- [WRITTEN REQUEST]: Output exactly the lines that run from the line containing "1920 pixels high." through the line containing "col.objects.link(side)", with both ends included.

- [RAW RECORDS]:
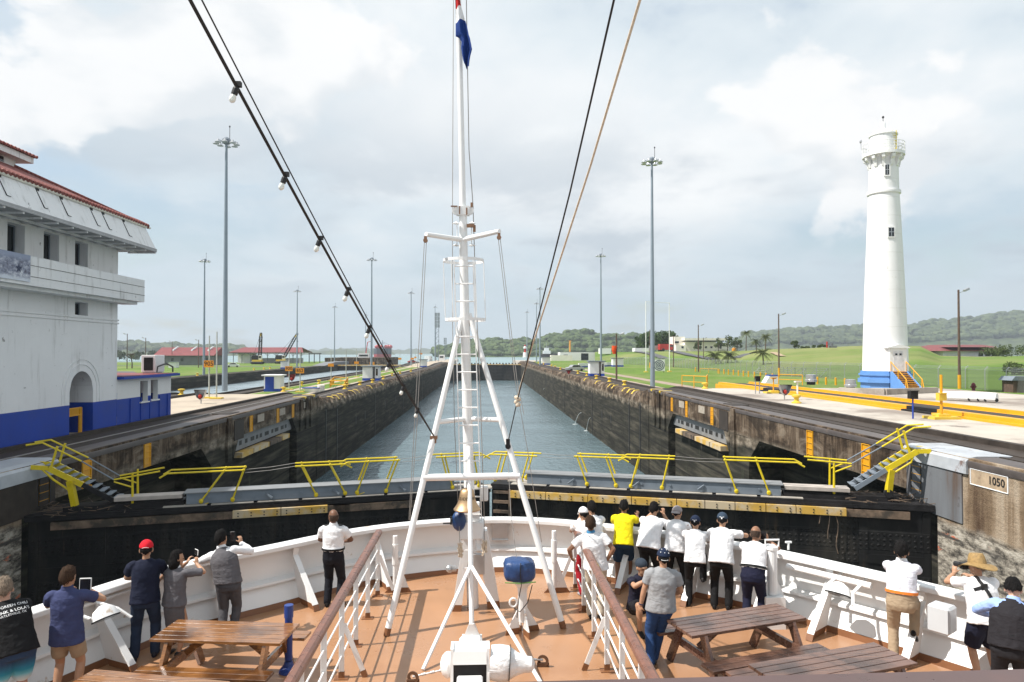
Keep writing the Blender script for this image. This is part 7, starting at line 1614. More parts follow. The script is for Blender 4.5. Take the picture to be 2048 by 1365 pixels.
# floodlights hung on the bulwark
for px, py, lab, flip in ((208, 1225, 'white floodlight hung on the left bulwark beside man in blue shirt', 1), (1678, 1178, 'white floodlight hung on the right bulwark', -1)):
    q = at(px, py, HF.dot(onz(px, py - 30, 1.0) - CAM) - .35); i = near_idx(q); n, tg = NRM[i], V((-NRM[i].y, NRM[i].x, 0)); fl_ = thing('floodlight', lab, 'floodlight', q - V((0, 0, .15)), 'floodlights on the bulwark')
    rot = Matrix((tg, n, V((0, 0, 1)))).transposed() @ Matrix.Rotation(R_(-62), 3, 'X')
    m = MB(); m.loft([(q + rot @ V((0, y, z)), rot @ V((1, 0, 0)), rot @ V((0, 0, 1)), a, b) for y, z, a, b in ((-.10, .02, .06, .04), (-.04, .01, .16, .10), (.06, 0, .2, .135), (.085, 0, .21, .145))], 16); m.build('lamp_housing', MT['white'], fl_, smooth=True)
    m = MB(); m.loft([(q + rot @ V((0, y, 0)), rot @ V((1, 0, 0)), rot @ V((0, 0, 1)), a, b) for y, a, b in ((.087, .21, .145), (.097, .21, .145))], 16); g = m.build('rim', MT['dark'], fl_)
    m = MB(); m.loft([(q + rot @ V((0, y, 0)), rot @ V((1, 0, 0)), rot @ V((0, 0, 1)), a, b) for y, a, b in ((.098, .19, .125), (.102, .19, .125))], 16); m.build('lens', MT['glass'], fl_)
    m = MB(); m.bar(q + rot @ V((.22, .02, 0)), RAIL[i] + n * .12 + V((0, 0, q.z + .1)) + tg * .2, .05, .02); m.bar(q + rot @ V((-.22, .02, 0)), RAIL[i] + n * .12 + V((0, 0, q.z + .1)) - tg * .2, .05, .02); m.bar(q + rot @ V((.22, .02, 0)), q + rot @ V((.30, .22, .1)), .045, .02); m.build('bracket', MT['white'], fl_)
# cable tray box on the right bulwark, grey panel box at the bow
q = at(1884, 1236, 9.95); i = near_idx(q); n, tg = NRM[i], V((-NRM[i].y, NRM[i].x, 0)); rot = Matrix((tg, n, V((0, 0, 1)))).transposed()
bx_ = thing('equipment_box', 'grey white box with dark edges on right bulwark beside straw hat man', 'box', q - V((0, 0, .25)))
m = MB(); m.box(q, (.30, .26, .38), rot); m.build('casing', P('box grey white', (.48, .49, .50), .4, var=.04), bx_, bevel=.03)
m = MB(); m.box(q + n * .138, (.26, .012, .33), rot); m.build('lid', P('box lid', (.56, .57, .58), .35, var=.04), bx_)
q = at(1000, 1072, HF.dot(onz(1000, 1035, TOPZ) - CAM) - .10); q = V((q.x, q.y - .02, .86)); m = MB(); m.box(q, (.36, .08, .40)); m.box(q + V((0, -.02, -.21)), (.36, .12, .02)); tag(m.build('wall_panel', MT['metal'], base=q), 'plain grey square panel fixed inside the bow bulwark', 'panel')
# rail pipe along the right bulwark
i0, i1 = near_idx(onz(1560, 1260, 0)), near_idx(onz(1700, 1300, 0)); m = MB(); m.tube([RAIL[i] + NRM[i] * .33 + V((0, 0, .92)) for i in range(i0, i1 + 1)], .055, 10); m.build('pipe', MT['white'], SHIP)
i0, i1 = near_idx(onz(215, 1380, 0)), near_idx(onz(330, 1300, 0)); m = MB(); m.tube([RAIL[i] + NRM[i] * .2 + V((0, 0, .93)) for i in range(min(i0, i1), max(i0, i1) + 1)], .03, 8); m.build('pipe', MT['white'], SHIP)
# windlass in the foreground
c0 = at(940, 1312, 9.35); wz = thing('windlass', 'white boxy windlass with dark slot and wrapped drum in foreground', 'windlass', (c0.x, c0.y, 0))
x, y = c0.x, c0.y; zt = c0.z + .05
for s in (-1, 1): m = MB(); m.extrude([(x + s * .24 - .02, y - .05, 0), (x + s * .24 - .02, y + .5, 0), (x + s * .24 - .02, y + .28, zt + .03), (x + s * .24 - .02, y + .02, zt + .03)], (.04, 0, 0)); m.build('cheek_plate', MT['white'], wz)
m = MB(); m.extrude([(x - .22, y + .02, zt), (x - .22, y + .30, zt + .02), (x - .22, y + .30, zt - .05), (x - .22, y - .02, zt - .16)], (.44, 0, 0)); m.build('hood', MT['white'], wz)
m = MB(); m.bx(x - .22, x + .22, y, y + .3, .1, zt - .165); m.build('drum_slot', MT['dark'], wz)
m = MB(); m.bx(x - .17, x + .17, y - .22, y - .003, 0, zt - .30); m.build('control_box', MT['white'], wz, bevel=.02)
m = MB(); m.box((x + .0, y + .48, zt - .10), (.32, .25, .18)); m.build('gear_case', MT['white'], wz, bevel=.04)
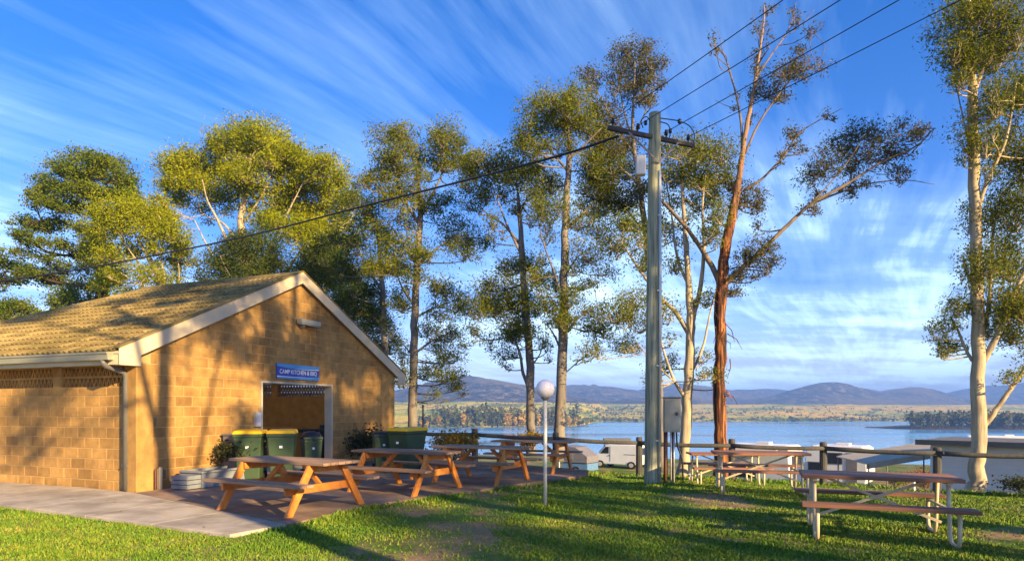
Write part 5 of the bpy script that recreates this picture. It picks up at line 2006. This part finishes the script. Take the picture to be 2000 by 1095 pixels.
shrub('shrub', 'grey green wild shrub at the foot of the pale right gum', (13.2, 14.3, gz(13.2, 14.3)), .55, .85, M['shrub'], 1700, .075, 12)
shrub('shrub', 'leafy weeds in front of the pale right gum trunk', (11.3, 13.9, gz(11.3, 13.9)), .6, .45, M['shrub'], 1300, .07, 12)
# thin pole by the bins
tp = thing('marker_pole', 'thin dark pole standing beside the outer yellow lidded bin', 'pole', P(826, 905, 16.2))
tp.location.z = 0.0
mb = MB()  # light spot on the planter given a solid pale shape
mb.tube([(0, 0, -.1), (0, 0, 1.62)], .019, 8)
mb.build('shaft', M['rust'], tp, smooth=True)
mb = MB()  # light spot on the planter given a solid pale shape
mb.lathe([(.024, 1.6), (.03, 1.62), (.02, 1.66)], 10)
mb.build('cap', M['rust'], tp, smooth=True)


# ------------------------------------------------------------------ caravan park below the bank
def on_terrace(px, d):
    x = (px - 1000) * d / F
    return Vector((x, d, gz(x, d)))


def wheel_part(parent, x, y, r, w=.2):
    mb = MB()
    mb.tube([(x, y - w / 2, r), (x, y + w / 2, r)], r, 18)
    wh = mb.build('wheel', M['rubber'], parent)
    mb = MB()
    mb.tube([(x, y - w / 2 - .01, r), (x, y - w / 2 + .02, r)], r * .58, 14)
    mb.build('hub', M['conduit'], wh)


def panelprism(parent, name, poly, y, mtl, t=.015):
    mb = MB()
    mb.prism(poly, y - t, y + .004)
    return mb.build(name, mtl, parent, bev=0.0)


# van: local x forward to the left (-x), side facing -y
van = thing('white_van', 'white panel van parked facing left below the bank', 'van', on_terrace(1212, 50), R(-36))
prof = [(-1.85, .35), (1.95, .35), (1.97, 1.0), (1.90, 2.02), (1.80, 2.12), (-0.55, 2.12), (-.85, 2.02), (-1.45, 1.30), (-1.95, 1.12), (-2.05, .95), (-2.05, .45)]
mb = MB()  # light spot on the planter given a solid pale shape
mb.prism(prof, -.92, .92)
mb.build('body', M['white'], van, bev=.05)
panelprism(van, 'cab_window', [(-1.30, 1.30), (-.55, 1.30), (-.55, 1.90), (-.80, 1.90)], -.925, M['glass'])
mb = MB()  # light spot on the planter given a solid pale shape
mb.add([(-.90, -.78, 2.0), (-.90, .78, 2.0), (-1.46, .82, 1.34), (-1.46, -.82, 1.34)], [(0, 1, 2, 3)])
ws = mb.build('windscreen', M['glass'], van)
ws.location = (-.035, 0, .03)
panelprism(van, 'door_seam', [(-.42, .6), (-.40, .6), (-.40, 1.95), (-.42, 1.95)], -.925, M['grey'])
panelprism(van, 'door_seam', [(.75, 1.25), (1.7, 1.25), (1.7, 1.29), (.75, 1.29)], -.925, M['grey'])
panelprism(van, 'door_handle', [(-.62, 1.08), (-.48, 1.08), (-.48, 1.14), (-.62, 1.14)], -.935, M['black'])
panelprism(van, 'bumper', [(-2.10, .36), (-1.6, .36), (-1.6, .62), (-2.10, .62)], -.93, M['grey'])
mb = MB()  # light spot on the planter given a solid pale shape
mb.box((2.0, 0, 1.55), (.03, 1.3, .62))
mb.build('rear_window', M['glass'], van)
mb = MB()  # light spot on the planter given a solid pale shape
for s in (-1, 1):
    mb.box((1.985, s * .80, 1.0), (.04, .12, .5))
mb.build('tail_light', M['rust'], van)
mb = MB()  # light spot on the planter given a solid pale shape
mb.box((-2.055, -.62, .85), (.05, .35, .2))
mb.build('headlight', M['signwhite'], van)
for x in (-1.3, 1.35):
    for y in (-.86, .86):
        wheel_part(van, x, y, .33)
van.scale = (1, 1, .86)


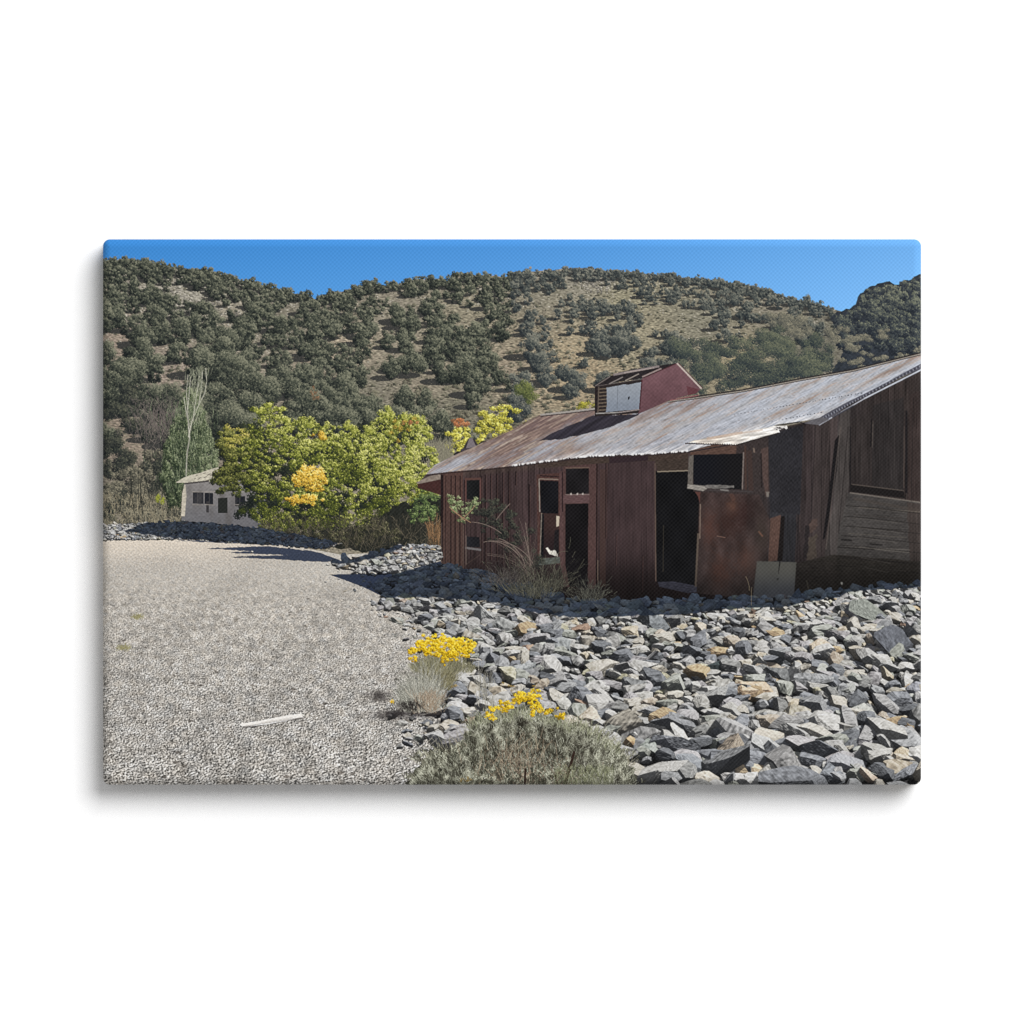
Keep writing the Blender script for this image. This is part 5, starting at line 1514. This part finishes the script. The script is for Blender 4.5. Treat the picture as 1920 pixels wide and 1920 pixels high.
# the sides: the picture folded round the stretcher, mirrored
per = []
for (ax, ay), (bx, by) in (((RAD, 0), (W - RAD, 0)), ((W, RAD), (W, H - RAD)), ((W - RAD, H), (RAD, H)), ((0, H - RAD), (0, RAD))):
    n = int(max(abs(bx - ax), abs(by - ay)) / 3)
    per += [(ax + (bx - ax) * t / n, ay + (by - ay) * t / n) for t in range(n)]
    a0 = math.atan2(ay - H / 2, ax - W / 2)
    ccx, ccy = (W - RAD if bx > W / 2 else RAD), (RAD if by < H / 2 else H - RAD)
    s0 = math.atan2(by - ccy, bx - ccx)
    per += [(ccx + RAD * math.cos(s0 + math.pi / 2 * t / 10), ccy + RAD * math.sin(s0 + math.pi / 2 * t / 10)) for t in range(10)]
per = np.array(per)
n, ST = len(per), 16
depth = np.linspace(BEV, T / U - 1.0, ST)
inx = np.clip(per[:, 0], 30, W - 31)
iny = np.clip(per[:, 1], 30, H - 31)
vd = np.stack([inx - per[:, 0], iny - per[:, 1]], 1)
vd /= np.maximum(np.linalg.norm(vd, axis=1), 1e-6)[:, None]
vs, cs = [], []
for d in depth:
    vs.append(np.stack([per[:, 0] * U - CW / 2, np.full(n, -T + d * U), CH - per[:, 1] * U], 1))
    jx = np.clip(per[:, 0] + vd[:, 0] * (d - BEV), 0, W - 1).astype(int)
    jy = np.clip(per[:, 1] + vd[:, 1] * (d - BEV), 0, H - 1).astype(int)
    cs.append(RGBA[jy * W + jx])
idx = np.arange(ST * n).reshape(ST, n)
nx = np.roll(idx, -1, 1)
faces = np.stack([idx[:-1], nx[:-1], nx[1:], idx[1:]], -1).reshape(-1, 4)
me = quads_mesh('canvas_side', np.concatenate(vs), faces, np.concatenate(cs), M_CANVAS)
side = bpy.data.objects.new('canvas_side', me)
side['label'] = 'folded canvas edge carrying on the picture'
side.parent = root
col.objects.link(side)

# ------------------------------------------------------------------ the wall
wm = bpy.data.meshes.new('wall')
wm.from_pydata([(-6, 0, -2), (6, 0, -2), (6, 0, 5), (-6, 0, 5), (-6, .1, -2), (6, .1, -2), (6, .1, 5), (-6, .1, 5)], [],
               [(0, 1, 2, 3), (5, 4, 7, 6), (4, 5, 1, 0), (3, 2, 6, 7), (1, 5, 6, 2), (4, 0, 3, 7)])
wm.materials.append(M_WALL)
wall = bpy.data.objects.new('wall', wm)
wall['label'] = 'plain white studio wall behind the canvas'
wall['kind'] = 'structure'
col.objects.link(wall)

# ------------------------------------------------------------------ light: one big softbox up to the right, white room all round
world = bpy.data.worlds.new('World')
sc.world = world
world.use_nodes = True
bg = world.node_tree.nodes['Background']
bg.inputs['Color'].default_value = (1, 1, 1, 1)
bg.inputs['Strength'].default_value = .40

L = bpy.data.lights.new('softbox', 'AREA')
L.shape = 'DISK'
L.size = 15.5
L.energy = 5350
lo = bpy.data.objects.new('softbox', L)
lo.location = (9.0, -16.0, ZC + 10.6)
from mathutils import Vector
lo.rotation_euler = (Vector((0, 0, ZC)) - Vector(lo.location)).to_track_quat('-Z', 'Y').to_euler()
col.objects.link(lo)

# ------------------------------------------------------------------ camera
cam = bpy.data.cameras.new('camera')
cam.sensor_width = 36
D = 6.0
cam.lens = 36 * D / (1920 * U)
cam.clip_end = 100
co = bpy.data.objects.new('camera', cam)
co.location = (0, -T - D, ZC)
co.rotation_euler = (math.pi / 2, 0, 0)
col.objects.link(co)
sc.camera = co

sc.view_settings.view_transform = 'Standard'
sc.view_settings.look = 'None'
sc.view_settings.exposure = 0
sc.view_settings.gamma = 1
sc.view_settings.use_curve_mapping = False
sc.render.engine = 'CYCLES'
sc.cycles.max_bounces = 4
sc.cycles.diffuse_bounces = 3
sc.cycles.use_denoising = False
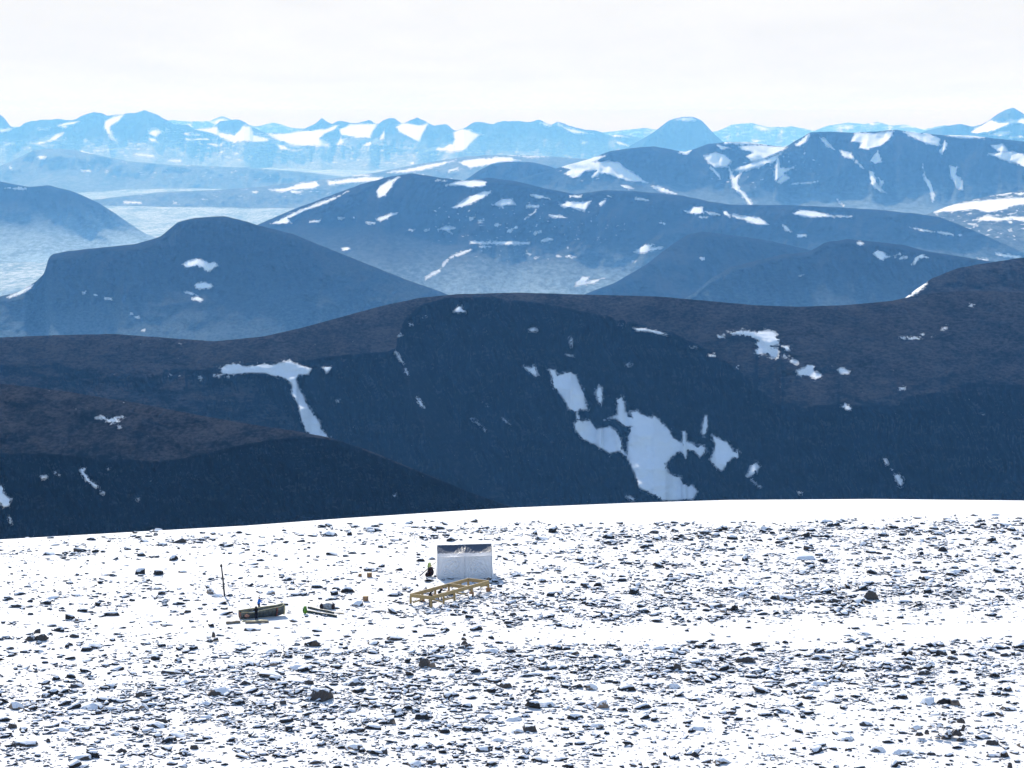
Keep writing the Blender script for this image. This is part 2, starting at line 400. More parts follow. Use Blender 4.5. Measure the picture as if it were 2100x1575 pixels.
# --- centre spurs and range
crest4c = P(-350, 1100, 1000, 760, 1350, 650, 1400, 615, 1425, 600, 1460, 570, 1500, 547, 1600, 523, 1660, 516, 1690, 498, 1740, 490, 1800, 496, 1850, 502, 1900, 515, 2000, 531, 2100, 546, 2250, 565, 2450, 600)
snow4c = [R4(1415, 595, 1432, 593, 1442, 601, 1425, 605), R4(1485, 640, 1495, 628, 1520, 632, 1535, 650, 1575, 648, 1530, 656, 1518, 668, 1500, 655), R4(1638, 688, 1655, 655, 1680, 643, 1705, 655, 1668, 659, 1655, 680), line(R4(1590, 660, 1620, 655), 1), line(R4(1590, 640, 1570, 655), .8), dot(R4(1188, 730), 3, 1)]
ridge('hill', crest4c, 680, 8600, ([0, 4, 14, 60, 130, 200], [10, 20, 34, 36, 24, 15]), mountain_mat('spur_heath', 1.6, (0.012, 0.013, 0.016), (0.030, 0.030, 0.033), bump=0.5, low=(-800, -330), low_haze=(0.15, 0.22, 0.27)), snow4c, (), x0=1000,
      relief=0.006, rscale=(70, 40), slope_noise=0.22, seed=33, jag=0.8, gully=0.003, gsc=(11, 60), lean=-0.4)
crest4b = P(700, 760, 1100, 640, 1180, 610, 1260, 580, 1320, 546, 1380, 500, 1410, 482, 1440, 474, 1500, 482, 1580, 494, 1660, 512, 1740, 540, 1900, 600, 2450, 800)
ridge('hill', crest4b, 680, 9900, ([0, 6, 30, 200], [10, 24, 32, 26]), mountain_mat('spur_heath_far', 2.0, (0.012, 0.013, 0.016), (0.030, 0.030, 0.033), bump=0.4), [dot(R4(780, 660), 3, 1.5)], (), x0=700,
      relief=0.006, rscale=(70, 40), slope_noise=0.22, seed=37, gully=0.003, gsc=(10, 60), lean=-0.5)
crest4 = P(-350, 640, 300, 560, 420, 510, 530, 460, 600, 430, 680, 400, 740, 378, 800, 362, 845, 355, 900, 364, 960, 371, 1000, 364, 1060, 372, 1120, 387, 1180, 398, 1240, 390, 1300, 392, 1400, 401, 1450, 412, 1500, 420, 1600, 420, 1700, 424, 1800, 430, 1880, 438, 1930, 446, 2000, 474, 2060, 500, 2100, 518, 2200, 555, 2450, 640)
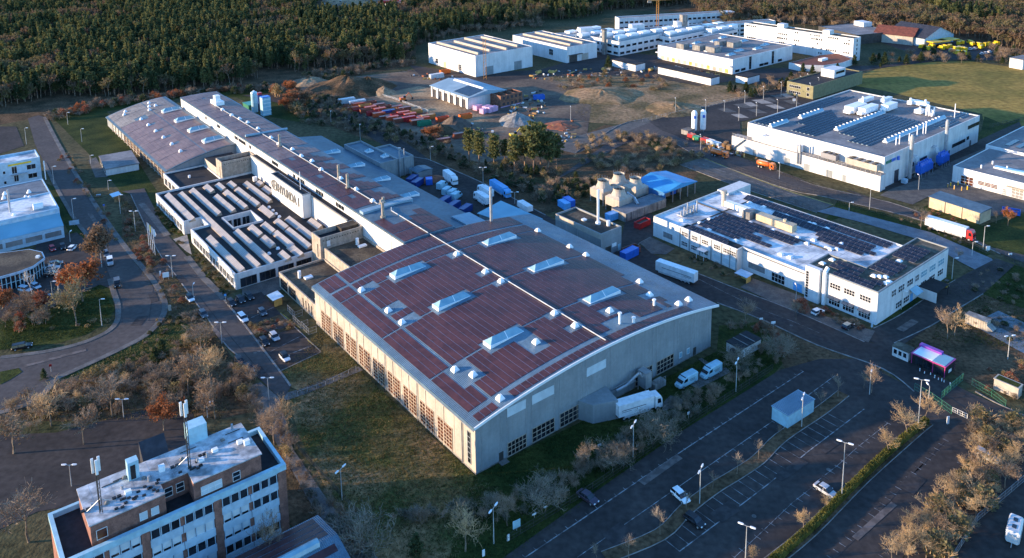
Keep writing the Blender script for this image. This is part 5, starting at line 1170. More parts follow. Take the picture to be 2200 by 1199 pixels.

- [EXERCISE RESULT]:
Keep writing the Blender script for this image. This is part 5, starting at line 1514. This part finishes the script. The script is for Blender 4.5. Treat the picture as 1920 pixels wide and 1920 pixels high.
# the sides: the picture folded round the stretcher, mirrored
per = []
for (ax, ay), (bx, by) in (((RAD, 0), (W - RAD, 0)), ((W, RAD), (W, H - RAD)), ((W - RAD, H), (RAD, H)), ((0, H - RAD), (0, RAD))):
    n = int(max(abs(bx - ax), abs(by - ay)) / 3)
    per += [(ax + (bx - ax) * t / n, ay + (by - ay) * t / n) for t in range(n)]
    a0 = math.atan2(ay - H / 2, ax - W / 2)
    ccx, ccy = (W - RAD if bx > W / 2 else RAD), (RAD if by < H / 2 else H - RAD)
    s0 = math.atan2(by - ccy, bx - ccx)
    per += [(ccx + RAD * math.cos(s0 + math.pi / 2 * t / 10), ccy + RAD * math.sin(s0 + math.pi / 2 * t / 10)) for t in range(10)]
per = np.array(per)
n, ST = len(per), 16
depth = np.linspace(BEV, T / U - 1.0, ST)
inx = np.clip(per[:, 0], 30, W - 31)
iny = np.clip(per[:, 1], 30, H - 31)
vd = np.stack([inx - per[:, 0], iny - per[:, 1]], 1)
vd /= np.maximum(np.linalg.norm(vd, axis=1), 1e-6)[:, None]
vs, cs = [], []
for d in depth:
    vs.append(np.stack([per[:, 0] * U - CW / 2, np.full(n, -T + d * U), CH - per[:, 1] * U], 1))
    jx = np.clip(per[:, 0] + vd[:, 0] * (d - BEV), 0, W - 1).astype(int)
    jy = np.clip(per[:, 1] + vd[:, 1] * (d - BEV), 0, H - 1).astype(int)
    cs.append(RGBA[jy * W + jx])
idx = np.arange(ST * n).reshape(ST, n)
nx = np.roll(idx, -1, 1)
faces = np.stack([idx[:-1], nx[:-1], nx[1:], idx[1:]], -1).reshape(-1, 4)
me = quads_mesh('canvas_side', np.concatenate(vs), faces, np.concatenate(cs), M_CANVAS)
side = bpy.data.objects.new('canvas_side', me)
side['label'] = 'folded canvas edge carrying on the picture'
side.parent = root
col.objects.link(side)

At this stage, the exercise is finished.